NOTE: The software product that is purchased as a packaged application is captured as a Technology Product, rather than as an application. The particular configuration of that packaged application software deployed in your organisation is captured as an Application Provider.

  • Technology Product Role – A relationship class that captures how a Technology Product or a Technology Product Build provides a Technology Component – using the concept of that product playing the role of the component. This class enables products that provide more than one Technology Component to be accurately captured and to associate the current architectural standard status for the product playing that role.
    • Examples – Oracle 10g::as::RDBMS is production, Oracle 10g::as::Java Application Server is prototype.
TIP: The role concept we use in Essential is very powerful as it allows you to describe how something can be performing multiple roles, but allow for some to be strategic and others not. This is critical when looking at rationalisation as without this relationship it is impossible to tell if something can truly be rationalised. In the example above, if we just said Oracle 10g was strategic at the product level then we cannot tell that actually, that is true for the RDBMS but not for the Application Server. To make accurate enterprise architecture decisions you do need the granularity.

Physical Layer

  • Technology Node – a locatable technology device that exists in the physical environment of the enterprise.
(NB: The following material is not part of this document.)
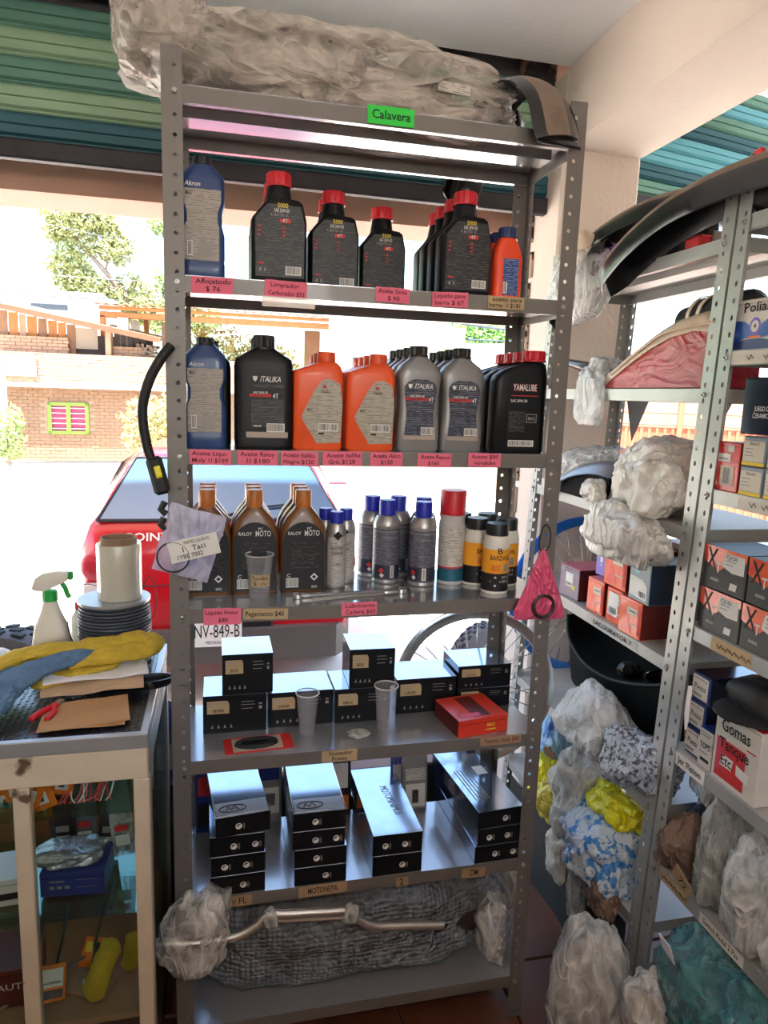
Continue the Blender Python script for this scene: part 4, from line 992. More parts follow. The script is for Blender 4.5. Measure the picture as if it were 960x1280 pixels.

Technology Nodes capture both physical and virtual devices. When capturing physical or virtual server nodes, the hostname is normally used as the name of the Technology Node. Technology Nodes can also contain other Technology Nodes, e.g. for capturing how virtual servers are hosted by a physical server.
    • Example – server123, AWS EC2 in AWS East Coast US
  • Technology Instance – A physical instance of an element of technology that exists in the architecture. Technology Instances are deployed to Technology Nodes, and the dependencies between these instances are captured – in particular between instances that are deployed on different Technology Nodes. Technology Instances are sub-divided into:
    • Application Software Instance – instances of Application Deployments
    • Hardware Instances – instances of hardware technology, such as external disk drives, and RAID arrays.
    • Information Store Instance – instances of Information Stores
    • Infrastructure Software Instance – instances of Technology Products
  • Technology Deployment Group – a convenience construct that enables you to define a ‘template’ deployment of a Technology Node and the Technology Instances that are deployed on that node. You can then specify the number of instances of this ‘template’ that exist in the enterprise. This is particularly useful for managing scenarios such as standard desktop builds over hundreds or thousands of installations.